Civil Society:
CENTRAL ASIA’S OVER-RELIANCE ON COTTON FUELS POTENTIALLY DANGEROUS SOCIAL PRESSURE -- EXPERT
2/15/05

Uzbek officials say prospects for the country’s all-important cotton crop are bright in 2005. However, the author of an upcoming study on Central Asian agriculture contends that the reliance of Uzbekistan and its neighbors on cotton production has potentially destabilizing ramifications.

An official at Uzkholpkoprom, Uzbekistan’s cotton monopoly, has predicted a 6.6 percent rise in cotton fiber exports in 2005 over the previous-year’s total, the Prime-Tass news agency reported. Projections call for 3.6 million tons of raw cotton to be harvested this year, up slightly from 2004. Cotton-fiber exports are a critical source of revenue for the hard-pressed Uzbek economy, bringing in almost $900 million in 2003. Uzbekistan is the fifth largest cotton producer in the world.

Optimistic forecasts are obscuring underlying problems -- not only in Uzbekistan, but also in Tajikistan and Turkmenistan. According to Michael Hall -- an analyst with Crisis Group (formerly called the International Crisis Group)-– Central Asia’s agricultural sector is suffering from a dangerous dependence on cotton as a cash crop. Hall, who recently completed a study of Central Asia’s cotton monoculture, indicated that structural problems are especially worrisome in Uzbekistan, where government officials seem more apt to either deny existing problems and abuses in the system, or are quicker to justify current practices as economically necessary.

The reliance of Central Asian governments on cotton production “necessitates a tight system of political and social control,” Hall said during a February 8 presentation of his findings at the Open Society Institute in New York. Current practices are collectively a “much greater source of potential social trouble than the drugs trade, [as] it affects millions of people’s lives directly,” he said. Hall’s Crisis Group report is expected to be published in the coming weeks.

According to Hall, all aspects of cotton production are subject to overbearing state control in Central Asian states. The end result is that farmers often labor under oppressive conditions for inadequate wages. “People who work in the cotton fields, who plant it and grow it, are not the ones who derive the benefit from it,” Hall said. In Tajikistan, for example, “farmers who grow cotton are far more likely to be poor than those who grow potatoes, which is a bit of a paradox considering cotton is the number one cash crop.”

Conditions are especially severe for women, Hall said. “Women do most of the work and reap much fewer of the benefits” than their male counterparts, he said. The post-Soviet economic collapse has forced a significant number of women into the region’s agricultural sector, and officials have taken advantage of the labor glut to keep wages at a subsistence level. Women appear less likely to press local authorities and administrators to improve conditions, Hall added.

“The only reason many women work in the cotton fields at all is to be given the right to harvest the cotton stalks . . . [which] are one of the main sources for fuel in the winter months in rural communities,” Hall said.

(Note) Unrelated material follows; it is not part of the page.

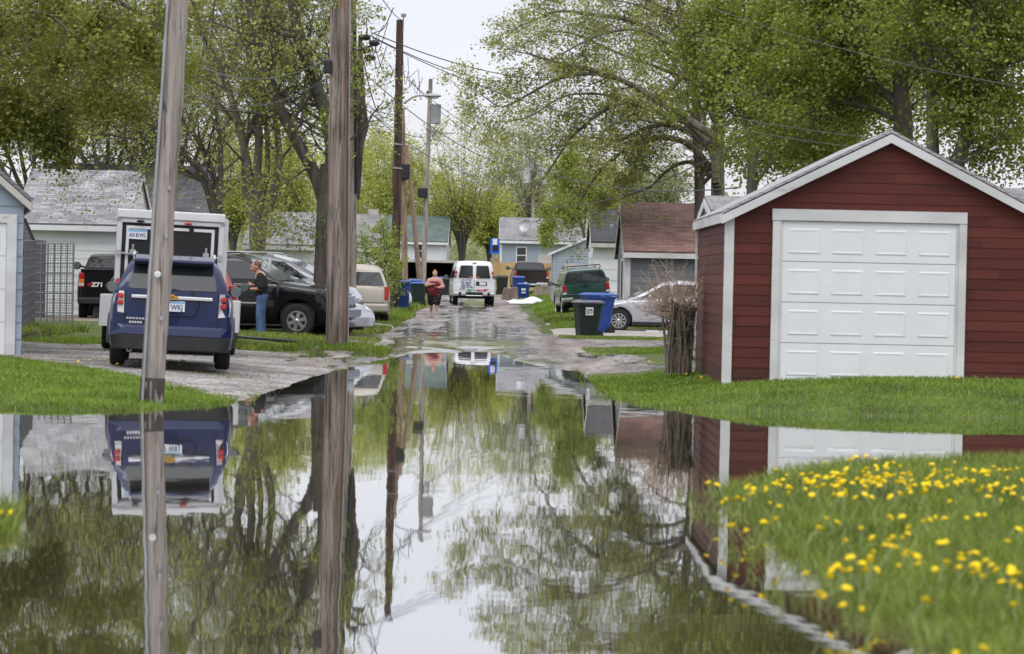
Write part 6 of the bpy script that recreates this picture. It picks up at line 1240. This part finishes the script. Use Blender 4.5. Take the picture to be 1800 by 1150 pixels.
# sticker faces the camera: on the side wall of the turned bin
for s_ in (1,):
    a = MB(); a.bb(-.105,.105,-.006,0,-.105,.105); st = a.build('sticker', M['white_clean'], r); st.location = (-w/2*.95, -.02, .74); st.rotation_euler = (0,0,R(-90)); st.location = (w/2*.985+.012,-.06,.74); st.rotation_euler = (R(2),0,R(90))
    b = MB(); b.bb(-.035,.075,-.009,-.0065,-.07,.05); b.bb(-.085,-.07,-.009,-.0065,-.08,.08); k = b.build('sticker_print', M['bin_green'], st)
    b = MB(); b.bb(-.005,.05,-.012,-.0095,-.1,-.01); b.box((.02,-.0107,.0),(.05,.002,.05),ry=R(45)); b.build('sticker_figure', M['white_clean'], st)
r,*_ = bin_('tall royal blue recycling bin right behind the dark green one', 1051, 588, 84, M['bin_blue'], M['lid_blue'], rz=R(-70), z=.1, w=.68, d=.8, h=1.16)
bins = [('blue bin with white emblem beside the tree stumps',920,525,150,'bin_blue','lid_blue',.72,.6,.62),('blue bin lid standing just behind the emblem bin',911,520,153,'bin_blue','lid_blue',.95,.6,.6),
 ('dark green bin between the white van and the stumps',882,519,156,'bin_green','bin_green',.98,.62,.6),('green bin at the right edge inside the carport',781,521,174,'bin_green','bin_green',1.0,.66,.6),('blue bin inside the carport',769,521,175,'bin_blue','lid_blue',1.1,.66,.6),
 ('dark bin deep in the carport on the left',727,521,176,'bin_green','bin_green',1.0,.6,.6),('green bin with blue lid beside the leaning poles',735,537,134,'bin_green','lid_blue',1.0,.66,.6),('second blue lidded bin behind the first beside the leaning poles',728,533,138,'bin_blue','lid_blue',1.05,.62,.6),('blue bin next to the dark brown pole',709,545,117,'bin_blue','lid_blue',1.12,.46,.6)]
for lab,u,v,D,a,b,h,w,d in bins:
    p = W(u,v,D); r,*_ = bin_(lab,u,v,D,M[a],M[b],w=w,d=d,h=h,z=p.z)
    if 'emblem' in lab and 'white' in lab:
        e_ = MB(); e_.disc((-.055,-d/2-.02,h*.62),(0,-1,0),[(0,.06),(.006,.06)],12); e_.disc((.055,-d/2-.02,h*.62),(0,-1,0),[(0,.06),(.006,.06)],12); e_.bb(-.1,.1,-d/2-.026,-d/2-.015,h*.36,h*.46); e_.build('emblem', M['white_clean'], r)
# ------------------------------------------------------------------ stumps, tarp, bits
def lumpy(mb, c, r, amp=.15, n=14, m=9, seed=0):
    rd = random.Random(seed); b = len(mb.v); mb.ell(c, r, n, m)
    for i in range(b, len(mb.v)): mb.v[i] = tuple(mb.v[i][k]+rd.gauss(0,amp)*r[k]*.5 for k in range(3))
for i,(u,v,D,r,h,lab) in enumerate(((890,526,151,.25,.6,'largest tilted log stump left of the emblem bin'),(903,523,149,.19,.55,'upright log round touching the emblem bin'),(948,517,156,.3,.42,'low tree stump in front of the dark pickup'),(958,517,157,.28,.45,'tree stump beside the low one in front of the pickup'))):
    p = W(u,v,D); s_ = MB().disc((0,0,-.05),(.15 if i==0 else .05,0,1),[(0,r*1.1),(h*.3,r),(h*.8,r*.93),(h,r*.9),(h+.01,r*.5)],14); rd = random.Random(i)
    s_.v = [(a+rd.gauss(0,.015),b+rd.gauss(0,.015),c) for a,b,c in s_.v]; o = s_.build('stump', mat('stump_wood',(.24,.19,.15),.9,var=.35,vscale=4) if i==0 else bpy.data.materials['stump_wood'], smooth=True, angle=50); o.location = p; tag(o, lab, 'tree stump', 'log stumps by the pickup')
p = W(929,533,141); n = 26; V = []; 
for j in range(n):
    for i in range(n):
        x, y = (i/(n-1)-.5)*2, (j/(n-1)-.5)*2; q = max(0,1-(x*x+y*y)**.5*.98); k = max(abs(x),abs(y),1e-6); rr = math.hypot(x,y)/k
        X, Y = x/max(rr,1)*.98*(1+.1*math.sin(7*y)), y/max(rr,1)*.9
        V.append((X, Y, .26*q**.5*(1+.3*math.sin(5*X+2*Y))*(.8+.3*math.cos(4*Y-X))))
i = np.arange((n-1)*n).reshape(n-1,n)[:,:-1].ravel(); o = np_mesh('tarp', V, np.stack([i,i+1,i+n+1,i+n],1), M['white_clean'], smooth=True); o.location = (p.x,141.6,p.z-.02); tag(o,'crumpled white plastic sheet lying on the grass in front of the emblem bin','tarp')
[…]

Troubles in the agricultural sector are exacerbating other social problems in Central Asia. For example, Hall said some women seeking to escape exploitation on cotton farms resort to more dangerous solutions, in particular prostitution. The increase in rural prostitution “opens up avenues for human trafficking and other forms of exploitation.” Hall said.

In addition, current practices encourage Central Asian states to engage in human rights abuses, especially the use of forced labor. Hall said regional governments routinely flout legislation that bars children under 16 from working. “During the cotton harvest internal laws and international norms are quite regularly ignored.” Hall said. “This affects children as young as second and third grade all the way up to adult employees.”

In Turkmenistan and Uzbekistan, tens of thousands of schoolchildren in rural areas spend time in the fields gathering the cotton crop, often working for little or no pay, and lacking sufficient food, water and shelter, Hall said. [For additional information see the Eurasia Insight archive]. In some cases, the use of student labor has sparked violent protests by local farmers, who feel the practice limits their earning potential, Hall said.

Hall admitted that “there are no simple answers” when it comes to reforming Central Asia’s agricultural sector. But, he added, Central Asian governments would take a major step in the right direction if they significantly scaled back their involvement in the sector.

“The governments need to get out of agriculture,” he said. To encourage diversification, farmers should be given greater control over what crops to plant, and how much to charge for their produce. At the same time, he emphasized that “any reform [to reduce the dependence on cotton] needs to be part of a matrix of economic and political reform not solely directed toward agriculture.”